Given task. Copy out all of the material, matching it word for word.

Data segment.
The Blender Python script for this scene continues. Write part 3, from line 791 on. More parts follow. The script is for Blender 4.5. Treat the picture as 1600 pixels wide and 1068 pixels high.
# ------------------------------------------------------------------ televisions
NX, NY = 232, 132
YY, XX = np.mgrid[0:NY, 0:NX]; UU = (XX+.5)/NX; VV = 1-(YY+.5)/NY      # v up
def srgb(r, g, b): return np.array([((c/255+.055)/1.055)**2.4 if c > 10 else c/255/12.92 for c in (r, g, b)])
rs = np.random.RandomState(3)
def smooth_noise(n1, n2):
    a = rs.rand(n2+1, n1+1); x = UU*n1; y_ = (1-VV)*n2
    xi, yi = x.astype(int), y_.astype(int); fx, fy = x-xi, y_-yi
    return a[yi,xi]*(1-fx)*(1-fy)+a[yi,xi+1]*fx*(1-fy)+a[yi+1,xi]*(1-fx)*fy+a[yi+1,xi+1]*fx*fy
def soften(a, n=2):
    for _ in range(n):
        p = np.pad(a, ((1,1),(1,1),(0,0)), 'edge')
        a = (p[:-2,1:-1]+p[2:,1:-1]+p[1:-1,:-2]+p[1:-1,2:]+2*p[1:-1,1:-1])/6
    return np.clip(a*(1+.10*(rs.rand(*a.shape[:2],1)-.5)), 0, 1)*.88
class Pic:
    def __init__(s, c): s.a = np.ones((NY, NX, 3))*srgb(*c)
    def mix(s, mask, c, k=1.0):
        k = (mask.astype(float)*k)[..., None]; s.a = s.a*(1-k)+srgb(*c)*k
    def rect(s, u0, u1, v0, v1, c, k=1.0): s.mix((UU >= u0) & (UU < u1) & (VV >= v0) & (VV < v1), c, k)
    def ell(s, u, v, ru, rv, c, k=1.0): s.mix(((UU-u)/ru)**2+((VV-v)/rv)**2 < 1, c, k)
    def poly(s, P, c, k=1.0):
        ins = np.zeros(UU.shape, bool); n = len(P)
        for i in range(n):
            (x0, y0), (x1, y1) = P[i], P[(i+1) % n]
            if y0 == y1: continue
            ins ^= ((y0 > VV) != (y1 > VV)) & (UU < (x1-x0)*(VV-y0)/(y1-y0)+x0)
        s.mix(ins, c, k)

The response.
The Blender Python script for this scene continues. Write part 3, from line 791 on. More parts follow. The script is for Blender 4.5. Treat the picture as 1600 pixels wide and 1068 pixels high.
# ------------------------------------------------------------------ televisions
NX, NY = 232, 132
YY, XX = np.mgrid[0:NY, 0:NX]; UU = (XX+.5)/NX; VV = 1-(YY+.5)/NY      # v up
def srgb(r, g, b): return np.array([((c/255+.055)/1.055)**2.4 if c > 10 else c/255/12.92 for c in (r, g, b)])
rs = np.random.RandomState(3)
def smooth_noise(n1, n2):
    a = rs.rand(n2+1, n1+1); x = UU*n1; y_ = (1-VV)*n2
    xi, yi = x.astype(int), y_.astype(int); fx, fy = x-xi, y_-yi
    return a[yi,xi]*(1-fx)*(1-fy)+a[yi,xi+1]*fx*(1-fy)+a[yi+1,xi]*(1-fx)*fy+a[yi+1,xi+1]*fx*fy
def soften(a, n=2):
    for _ in range(n):
        p = np.pad(a, ((1,1),(1,1),(0,0)), 'edge')
        a = (p[:-2,1:-1]+p[2:,1:-1]+p[1:-1,:-2]+p[1:-1,2:]+2*p[1:-1,1:-1])/6
    return np.clip(a*(1+.10*(rs.rand(*a.shape[:2],1)-.5)), 0, 1)*.88
class Pic:
    def __init__(s, c): s.a = np.ones((NY, NX, 3))*srgb(*c)
    def mix(s, mask, c, k=1.0):
        k = (mask.astype(float)*k)[..., None]; s.a = s.a*(1-k)+srgb(*c)*k
    def rect(s, u0, u1, v0, v1, c, k=1.0): s.mix((UU >= u0) & (UU < u1) & (VV >= v0) & (VV < v1), c, k)
    def ell(s, u, v, ru, rv, c, k=1.0): s.mix(((UU-u)/ru)**2+((VV-v)/rv)**2 < 1, c, k)
    def poly(s, P, c, k=1.0):
        ins = np.zeros(UU.shape, bool); n = len(P)
        for i in range(n):
            (x0, y0), (x1, y1) = P[i], P[(i+1) % n]
            if y0 == y1: continue
            ins ^= ((y0 > VV) != (y1 > VV)) & (UU < (x1-x0)*(VV-y0)/(y1-y0)+x0)
        s.mix(ins, c, k)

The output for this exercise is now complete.